André Tosel looks at the lexicon of Gramsci’s ‘philosophy of praxis’, and shows the shift in interpretation throughout the Italian philosophers work, from a linguistic equivalent of ‘historical materialism’, to ‘an identity card of a program capable of elaborating Marxism in response to the challenges of the times’ (267). Tosel offers a careful philological and political reading of the Notebooks in which he discusses ‘philosophy of praxis’ as a nomenclature and as a theoretical question, and also as a methodology of history. The last essay of the collection, by Marcus E. Green and Peter Ives, is devoted to the concept of subalternity and Gramsci’s attention to language politics and his concern with the function of popular common language. They also devote considerable attention to the notion of ‘common sense’, understood by Gramsci ‘as popular social thought or as the common beliefs and opinions held by ordinary people’ (293). The quotation from the Notebooks, that ‘language also means culture and philosophy (if only at the level of common sense)’ (294), adequately sums up Gramsci’s views on language and common sense.

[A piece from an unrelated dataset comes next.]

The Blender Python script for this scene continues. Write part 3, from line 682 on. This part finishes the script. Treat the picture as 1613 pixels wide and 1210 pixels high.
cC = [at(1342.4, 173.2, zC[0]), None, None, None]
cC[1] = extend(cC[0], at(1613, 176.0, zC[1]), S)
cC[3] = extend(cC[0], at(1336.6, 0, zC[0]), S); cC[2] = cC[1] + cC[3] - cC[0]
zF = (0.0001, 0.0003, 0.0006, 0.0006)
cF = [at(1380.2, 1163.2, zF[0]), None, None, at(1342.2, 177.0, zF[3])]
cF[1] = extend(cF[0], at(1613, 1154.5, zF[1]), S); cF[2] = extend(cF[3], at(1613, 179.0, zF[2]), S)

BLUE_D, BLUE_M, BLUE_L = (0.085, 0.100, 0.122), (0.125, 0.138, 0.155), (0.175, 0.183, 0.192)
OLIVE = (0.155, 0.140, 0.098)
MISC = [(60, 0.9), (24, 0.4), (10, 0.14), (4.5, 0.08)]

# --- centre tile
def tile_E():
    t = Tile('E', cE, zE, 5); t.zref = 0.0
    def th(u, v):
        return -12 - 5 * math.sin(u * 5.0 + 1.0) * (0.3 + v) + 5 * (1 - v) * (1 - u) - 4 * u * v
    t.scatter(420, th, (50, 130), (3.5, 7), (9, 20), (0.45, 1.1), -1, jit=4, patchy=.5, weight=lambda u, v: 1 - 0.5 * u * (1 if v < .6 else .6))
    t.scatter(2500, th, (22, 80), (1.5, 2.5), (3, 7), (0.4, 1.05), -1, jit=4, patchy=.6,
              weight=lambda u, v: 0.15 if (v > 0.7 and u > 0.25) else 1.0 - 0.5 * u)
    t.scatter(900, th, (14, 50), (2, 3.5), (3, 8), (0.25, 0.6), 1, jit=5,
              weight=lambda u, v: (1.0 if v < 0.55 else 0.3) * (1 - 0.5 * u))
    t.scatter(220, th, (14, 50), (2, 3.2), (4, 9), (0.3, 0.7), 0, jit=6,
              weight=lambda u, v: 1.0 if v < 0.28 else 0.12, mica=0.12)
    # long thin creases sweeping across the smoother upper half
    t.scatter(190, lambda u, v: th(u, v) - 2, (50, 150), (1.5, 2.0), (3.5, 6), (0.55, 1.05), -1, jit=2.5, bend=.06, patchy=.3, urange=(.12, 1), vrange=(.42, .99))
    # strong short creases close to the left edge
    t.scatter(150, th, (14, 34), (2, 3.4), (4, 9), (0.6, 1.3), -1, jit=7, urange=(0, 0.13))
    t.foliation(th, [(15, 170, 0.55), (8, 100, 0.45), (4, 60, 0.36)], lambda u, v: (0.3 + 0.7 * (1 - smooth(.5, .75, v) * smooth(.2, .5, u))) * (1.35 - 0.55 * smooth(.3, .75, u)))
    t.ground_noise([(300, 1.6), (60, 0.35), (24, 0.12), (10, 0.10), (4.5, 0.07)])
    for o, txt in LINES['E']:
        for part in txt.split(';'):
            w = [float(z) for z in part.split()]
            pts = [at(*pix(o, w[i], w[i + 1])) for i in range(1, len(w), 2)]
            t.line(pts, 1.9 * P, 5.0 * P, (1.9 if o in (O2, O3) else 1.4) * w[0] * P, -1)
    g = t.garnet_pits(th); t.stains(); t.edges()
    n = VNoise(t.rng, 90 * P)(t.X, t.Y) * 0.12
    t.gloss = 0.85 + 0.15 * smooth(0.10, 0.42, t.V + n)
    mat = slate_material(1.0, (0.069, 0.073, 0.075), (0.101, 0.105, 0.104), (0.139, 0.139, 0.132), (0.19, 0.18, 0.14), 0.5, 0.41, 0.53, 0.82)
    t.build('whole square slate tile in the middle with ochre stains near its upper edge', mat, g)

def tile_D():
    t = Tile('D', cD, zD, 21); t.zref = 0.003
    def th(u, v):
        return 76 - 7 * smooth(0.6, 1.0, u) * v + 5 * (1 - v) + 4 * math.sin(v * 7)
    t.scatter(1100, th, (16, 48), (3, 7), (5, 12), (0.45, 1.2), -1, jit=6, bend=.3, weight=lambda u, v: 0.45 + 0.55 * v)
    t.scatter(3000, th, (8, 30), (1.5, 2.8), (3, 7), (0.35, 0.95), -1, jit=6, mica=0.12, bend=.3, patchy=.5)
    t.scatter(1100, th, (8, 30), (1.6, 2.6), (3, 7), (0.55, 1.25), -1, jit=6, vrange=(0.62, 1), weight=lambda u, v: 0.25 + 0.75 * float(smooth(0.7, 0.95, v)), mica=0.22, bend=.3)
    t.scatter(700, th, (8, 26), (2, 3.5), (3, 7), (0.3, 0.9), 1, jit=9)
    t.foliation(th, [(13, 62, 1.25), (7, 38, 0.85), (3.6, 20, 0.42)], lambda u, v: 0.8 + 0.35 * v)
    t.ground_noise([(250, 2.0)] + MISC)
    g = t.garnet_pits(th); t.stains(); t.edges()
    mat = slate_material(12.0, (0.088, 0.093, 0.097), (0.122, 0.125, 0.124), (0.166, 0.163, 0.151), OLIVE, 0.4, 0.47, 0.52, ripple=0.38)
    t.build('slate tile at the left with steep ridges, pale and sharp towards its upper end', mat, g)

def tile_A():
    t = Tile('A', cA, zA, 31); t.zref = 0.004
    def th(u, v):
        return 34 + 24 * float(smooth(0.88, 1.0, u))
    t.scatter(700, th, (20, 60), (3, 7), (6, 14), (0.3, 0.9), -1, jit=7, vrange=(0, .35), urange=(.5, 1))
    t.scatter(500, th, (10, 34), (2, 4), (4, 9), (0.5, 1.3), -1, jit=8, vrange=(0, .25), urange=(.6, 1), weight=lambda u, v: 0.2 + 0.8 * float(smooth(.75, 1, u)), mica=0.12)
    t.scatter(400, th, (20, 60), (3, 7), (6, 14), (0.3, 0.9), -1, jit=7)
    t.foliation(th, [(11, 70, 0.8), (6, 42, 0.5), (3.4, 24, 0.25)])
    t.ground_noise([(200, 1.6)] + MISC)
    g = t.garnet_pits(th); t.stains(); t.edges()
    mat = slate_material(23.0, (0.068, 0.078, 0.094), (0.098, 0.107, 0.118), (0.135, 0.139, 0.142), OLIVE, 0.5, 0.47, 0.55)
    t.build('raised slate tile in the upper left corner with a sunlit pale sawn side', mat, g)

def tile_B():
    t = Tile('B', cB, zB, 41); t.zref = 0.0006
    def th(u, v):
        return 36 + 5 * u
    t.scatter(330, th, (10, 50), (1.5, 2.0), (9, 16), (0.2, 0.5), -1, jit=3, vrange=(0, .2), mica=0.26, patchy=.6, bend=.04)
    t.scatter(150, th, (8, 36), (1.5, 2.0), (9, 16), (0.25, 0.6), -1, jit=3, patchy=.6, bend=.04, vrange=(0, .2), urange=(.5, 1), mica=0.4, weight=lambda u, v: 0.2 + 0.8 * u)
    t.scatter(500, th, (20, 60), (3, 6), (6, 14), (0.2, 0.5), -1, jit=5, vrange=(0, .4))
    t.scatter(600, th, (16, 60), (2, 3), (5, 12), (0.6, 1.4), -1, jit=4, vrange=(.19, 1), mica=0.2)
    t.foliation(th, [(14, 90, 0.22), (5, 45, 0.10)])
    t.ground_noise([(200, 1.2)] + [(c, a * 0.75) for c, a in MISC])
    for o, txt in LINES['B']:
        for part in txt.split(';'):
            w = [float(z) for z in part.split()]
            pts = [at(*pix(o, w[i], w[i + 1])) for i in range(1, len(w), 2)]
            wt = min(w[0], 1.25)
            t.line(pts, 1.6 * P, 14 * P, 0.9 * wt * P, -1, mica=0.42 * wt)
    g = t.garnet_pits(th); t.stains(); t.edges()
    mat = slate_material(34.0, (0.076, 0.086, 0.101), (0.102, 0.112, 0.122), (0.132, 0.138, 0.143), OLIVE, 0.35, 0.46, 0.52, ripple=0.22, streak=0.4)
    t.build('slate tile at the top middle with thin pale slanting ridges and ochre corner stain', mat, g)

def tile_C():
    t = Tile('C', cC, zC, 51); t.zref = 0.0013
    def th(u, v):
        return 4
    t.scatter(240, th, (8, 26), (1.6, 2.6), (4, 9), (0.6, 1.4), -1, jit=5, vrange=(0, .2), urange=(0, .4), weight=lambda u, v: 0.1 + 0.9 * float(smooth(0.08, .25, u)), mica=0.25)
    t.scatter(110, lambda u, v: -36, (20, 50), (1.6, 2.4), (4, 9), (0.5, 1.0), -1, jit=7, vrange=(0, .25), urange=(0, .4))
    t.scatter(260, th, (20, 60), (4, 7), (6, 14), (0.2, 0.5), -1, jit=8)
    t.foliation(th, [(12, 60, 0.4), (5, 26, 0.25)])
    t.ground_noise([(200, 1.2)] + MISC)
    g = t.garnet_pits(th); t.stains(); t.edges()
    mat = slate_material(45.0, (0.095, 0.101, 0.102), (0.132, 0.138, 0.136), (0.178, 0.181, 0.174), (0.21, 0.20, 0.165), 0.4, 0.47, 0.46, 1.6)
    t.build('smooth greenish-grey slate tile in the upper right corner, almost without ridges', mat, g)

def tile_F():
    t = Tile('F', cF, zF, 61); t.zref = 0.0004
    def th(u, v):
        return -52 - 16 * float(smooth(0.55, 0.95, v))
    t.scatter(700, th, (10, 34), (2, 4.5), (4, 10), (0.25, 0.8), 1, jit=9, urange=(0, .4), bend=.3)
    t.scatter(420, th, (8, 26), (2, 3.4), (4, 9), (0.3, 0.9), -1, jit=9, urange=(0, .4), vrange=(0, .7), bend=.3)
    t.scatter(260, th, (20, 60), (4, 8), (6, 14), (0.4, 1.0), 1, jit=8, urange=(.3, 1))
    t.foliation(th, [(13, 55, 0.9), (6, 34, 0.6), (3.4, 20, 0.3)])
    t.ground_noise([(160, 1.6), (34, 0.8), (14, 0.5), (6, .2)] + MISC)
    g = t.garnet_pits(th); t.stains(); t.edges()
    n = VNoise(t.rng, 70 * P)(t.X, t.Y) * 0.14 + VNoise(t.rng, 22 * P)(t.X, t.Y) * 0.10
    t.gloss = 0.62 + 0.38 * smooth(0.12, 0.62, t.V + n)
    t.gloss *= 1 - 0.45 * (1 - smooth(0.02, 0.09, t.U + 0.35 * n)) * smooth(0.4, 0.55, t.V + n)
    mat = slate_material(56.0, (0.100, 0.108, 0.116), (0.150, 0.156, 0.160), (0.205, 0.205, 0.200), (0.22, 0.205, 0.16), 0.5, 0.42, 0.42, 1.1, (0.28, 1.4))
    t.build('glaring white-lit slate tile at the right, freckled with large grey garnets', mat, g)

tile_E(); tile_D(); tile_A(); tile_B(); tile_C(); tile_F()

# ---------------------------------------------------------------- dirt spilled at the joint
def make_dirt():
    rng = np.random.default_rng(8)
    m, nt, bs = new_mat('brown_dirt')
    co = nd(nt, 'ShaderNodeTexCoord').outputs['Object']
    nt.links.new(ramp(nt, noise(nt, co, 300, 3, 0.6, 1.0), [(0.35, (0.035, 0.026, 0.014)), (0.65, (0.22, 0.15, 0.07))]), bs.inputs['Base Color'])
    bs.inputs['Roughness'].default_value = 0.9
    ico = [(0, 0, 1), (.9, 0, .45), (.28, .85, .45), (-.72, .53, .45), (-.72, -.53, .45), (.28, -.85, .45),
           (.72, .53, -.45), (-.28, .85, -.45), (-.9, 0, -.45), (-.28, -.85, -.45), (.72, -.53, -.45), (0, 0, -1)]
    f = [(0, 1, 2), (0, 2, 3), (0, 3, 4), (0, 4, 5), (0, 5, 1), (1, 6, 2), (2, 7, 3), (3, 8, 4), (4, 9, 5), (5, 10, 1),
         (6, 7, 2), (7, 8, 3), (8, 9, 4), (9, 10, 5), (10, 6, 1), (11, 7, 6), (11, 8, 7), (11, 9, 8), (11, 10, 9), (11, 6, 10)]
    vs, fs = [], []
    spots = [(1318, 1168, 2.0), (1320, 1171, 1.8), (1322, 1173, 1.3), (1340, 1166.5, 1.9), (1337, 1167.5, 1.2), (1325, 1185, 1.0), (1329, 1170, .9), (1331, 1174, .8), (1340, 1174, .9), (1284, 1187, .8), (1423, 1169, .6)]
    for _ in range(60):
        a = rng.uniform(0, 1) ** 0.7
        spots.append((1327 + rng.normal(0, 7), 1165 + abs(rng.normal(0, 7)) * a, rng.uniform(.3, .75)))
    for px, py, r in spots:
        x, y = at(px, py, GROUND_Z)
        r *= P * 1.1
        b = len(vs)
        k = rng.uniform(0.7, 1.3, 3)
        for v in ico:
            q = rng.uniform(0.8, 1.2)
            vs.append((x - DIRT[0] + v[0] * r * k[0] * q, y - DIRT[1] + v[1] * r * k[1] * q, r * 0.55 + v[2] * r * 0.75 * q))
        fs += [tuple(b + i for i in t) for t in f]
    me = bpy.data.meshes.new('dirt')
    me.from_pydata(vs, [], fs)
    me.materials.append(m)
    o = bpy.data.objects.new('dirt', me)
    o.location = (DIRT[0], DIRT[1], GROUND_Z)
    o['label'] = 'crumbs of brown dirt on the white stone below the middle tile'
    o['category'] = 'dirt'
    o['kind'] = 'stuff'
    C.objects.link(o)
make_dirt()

The collected essays provide a detailed introduction to the complex ideas of the Italian philosopher. They show the originality and independence of his thought, and enable one to see in Gramsci the forerunner of current trends in, among others, discourse analysis and translation theory. An accompanying volume, an anthology of Gramsci’s texts (or just relevant fragments) dealing with language and translation, together with a glossary of Gramsci’s often highly idiosyncratic terminology, would be an idea worth considering.